Modern Farmer review: one of the funniest kdramas I’ve seen

Like a friend who has overstayed his welcome, Modern Farmer crawled to its finale last week which was at once a relief and a bit bittersweet. Though I started this show without expectations, and ended up being pleasantly surprised, I did hope it would have done many things better than it ended up doing. Why can’t we just take shows as they come? Why this perverse need to want them to do things we want?

This was one of those shows of the ‘non-makjang’ brand that SBS experimented with. The viewer-ratings showed how indifferent the public was to the change, but I appreciated the willingness to do something different. The thing I liked most about this show was how it created this utterly ridiculous world of Hardurok-ri and filled it with characters that were a shade deeper than mere quirks and how it could have sustained the narrative over several more episodes had it so chosen and had there been no urgent goal in sight.

It was like a daily drama or Korean ‘sit-com’ that way. But those are usually 30 mins long. Like High Kick 1. (Where I admit to have never FF-ed the older cast’s scenes. Gulp! I must really be a Halmo and not a mere ajumma.) My liking this show might also have something to do with my love for Korean dramas in a village setting (aside from my love of the ridiculous): Like the Hongs’ Couple or Trouble which is generally not as liked by everyone as their other works but which I really enjoyed.

While it could have sustained the story over many episodes with no immediate story goals, this particular story did not need to be 20 episodes long. There was a halt in any visible plot movement after the halfway mark (and it left us with some unanswered plot threads after all that, grr). We only saw the love quintuplet go around in circles, week in week out.

This show could have been awesome in a dumb, crazy way with shorter episode lengths and fewer episode counts. And I wish it could have just been dumb and dumber without being a gob of sentimental goo but we cannot seem to take sentimentality out of K-dramas. Strangely, this sentimental streak is what made the quirky people resemble people and made us care. So, I don’t know if I don’t secretly like the sentimentality.

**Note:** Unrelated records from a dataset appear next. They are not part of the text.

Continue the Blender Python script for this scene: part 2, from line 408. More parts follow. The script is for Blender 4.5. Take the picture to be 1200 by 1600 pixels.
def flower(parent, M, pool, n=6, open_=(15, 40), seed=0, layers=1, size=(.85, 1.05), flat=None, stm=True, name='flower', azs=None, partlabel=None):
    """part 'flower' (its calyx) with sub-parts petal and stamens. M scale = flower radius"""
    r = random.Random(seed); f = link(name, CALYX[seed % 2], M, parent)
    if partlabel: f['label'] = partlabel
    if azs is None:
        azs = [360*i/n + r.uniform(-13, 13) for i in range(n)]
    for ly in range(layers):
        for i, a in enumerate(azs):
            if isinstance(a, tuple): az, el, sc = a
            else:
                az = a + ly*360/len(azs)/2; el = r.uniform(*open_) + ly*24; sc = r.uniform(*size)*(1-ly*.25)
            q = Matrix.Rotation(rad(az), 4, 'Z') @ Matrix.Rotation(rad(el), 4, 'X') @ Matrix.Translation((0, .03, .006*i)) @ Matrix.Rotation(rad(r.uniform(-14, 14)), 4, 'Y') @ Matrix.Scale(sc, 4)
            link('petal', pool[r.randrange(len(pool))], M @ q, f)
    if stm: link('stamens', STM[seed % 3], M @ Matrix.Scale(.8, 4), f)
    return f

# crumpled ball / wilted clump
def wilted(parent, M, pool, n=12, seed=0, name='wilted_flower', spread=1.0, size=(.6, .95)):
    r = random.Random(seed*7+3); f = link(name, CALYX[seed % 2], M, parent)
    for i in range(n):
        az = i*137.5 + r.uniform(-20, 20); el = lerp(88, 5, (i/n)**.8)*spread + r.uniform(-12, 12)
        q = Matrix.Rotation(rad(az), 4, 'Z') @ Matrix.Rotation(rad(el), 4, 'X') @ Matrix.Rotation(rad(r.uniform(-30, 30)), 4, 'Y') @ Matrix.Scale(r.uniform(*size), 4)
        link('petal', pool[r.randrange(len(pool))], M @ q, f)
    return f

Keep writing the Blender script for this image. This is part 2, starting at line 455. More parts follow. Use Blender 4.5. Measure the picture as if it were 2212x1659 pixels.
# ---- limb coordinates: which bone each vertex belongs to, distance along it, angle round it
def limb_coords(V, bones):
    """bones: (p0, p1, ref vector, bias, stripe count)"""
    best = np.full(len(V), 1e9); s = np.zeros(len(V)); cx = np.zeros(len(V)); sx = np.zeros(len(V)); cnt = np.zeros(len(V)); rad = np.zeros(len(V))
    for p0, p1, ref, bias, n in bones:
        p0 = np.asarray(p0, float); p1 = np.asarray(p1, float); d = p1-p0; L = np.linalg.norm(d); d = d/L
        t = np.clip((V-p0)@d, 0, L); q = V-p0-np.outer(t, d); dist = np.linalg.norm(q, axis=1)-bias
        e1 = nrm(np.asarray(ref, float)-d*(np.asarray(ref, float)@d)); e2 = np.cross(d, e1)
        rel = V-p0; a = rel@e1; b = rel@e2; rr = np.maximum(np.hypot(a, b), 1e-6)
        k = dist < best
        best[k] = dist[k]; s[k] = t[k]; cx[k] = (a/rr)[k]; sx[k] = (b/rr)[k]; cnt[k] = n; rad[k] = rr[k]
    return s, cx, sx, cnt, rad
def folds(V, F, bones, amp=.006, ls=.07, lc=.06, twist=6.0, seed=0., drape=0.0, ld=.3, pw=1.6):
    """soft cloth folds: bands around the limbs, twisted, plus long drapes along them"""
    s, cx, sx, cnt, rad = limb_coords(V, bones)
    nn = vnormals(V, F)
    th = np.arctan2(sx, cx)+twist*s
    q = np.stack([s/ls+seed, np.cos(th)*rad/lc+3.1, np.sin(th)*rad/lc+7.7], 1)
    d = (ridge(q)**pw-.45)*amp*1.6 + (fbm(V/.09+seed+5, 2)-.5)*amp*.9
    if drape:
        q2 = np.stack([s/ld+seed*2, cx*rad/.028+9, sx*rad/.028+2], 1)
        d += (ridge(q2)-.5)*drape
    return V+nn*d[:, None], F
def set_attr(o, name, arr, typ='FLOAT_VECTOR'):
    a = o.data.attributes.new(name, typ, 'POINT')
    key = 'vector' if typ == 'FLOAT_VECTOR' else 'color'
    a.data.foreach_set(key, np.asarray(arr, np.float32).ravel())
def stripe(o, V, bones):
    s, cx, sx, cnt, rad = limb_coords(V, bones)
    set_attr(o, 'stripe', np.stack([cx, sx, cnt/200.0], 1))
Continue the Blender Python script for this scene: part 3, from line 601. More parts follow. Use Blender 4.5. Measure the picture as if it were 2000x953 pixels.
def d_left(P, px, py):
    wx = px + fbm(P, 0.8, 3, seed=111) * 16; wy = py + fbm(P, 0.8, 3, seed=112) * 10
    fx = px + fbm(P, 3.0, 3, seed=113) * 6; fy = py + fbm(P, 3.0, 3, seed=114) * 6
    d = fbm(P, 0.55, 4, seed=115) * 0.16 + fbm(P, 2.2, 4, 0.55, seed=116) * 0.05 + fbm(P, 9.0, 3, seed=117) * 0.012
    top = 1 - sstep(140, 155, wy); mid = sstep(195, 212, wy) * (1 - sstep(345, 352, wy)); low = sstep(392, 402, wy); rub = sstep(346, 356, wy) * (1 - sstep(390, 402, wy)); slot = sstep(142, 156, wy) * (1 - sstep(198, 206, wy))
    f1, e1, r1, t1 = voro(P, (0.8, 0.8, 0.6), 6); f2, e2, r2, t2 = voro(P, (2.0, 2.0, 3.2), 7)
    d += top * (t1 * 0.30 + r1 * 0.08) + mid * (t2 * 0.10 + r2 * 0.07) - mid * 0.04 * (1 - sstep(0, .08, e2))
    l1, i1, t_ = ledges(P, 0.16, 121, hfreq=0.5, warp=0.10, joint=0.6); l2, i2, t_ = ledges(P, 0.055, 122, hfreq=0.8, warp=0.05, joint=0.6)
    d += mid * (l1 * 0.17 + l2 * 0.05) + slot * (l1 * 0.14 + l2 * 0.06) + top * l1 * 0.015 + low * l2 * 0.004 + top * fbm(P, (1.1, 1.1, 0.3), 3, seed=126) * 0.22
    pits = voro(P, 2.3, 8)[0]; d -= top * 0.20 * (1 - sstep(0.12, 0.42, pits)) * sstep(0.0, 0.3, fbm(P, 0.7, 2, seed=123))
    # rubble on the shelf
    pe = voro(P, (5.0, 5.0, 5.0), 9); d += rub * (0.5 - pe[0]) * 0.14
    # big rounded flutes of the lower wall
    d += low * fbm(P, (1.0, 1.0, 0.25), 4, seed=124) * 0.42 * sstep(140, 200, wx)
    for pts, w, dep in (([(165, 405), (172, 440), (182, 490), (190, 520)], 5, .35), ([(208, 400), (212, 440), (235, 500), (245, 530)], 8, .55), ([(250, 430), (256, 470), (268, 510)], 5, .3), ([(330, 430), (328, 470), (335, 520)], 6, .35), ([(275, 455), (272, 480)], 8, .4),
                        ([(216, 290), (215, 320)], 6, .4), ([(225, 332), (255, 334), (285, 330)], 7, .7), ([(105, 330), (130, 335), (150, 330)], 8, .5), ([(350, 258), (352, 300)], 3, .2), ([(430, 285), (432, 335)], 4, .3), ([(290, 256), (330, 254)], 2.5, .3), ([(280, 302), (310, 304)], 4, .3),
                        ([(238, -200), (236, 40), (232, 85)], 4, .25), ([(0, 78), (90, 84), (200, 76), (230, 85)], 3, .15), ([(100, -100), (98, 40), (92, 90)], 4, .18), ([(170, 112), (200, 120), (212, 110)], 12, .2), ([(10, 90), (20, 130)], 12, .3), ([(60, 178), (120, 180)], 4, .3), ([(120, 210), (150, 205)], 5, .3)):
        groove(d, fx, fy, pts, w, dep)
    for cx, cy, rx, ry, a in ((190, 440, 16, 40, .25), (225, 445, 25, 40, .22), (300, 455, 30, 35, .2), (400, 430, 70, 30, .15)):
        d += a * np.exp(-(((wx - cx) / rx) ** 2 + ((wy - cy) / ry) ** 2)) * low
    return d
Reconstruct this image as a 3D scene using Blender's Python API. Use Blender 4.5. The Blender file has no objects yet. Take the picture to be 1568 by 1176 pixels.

Looking back, I’m surprised I stuck with the show for 20 eps! There was absolutely no FF, either. Maybe because it aided as a mood freshener every week. It would often crack me up, but, mostly, it never failed to make me smile, and sometimes made we shed a few tears. While everyone calls this show a brainless, I do think there was some cleverness involved somewhere – you can’t be this dumb by being … dumb.

So, my takeaway lesson from Modern Farmer:

Weekly watches sucker you into watching and completing middling shows.
Life is like a heap of cabbages. (And here I thought it was like a box of chocolates.)

Here’s a visual progression of my emotional state as the show crawled to the finish line. It might also work as a record of the mental state of a live K-drama watcher over the course of several weeks:

Stage 1: Attraction: When faults endear.

Stage 2: Rationalisation: When plot points or characters hook. Against your better judgment.

Stage 3: Doubt: When Logic comes a-calling. Things aren’t making much sense, are they?

Stage 4: Stubborn refusal to accept reality: Also known as Hope (of things getting better).

Stage 5: Incredulity that things aren’t improving: But wait, it will get better… soon…

Stage 6: Acceptance: It’s not going where you want it to but you need to see things through. Because? It’s the way of the world. Also, adulthood. Or, is it?

Stage 7: Self-disclosure: Adulthood, my ass. You kept watching because you cared, didn’t you? The freaks made you care. You cared about freaks. That’s just… humanity.

(Who’s that snerking?) This is the Final Stage: Paranoia: When defense mechanisms overwork.

Take home message: Life is caring about freaks of humanity. Life is also a lump of cabbages. So make kimchi while you can.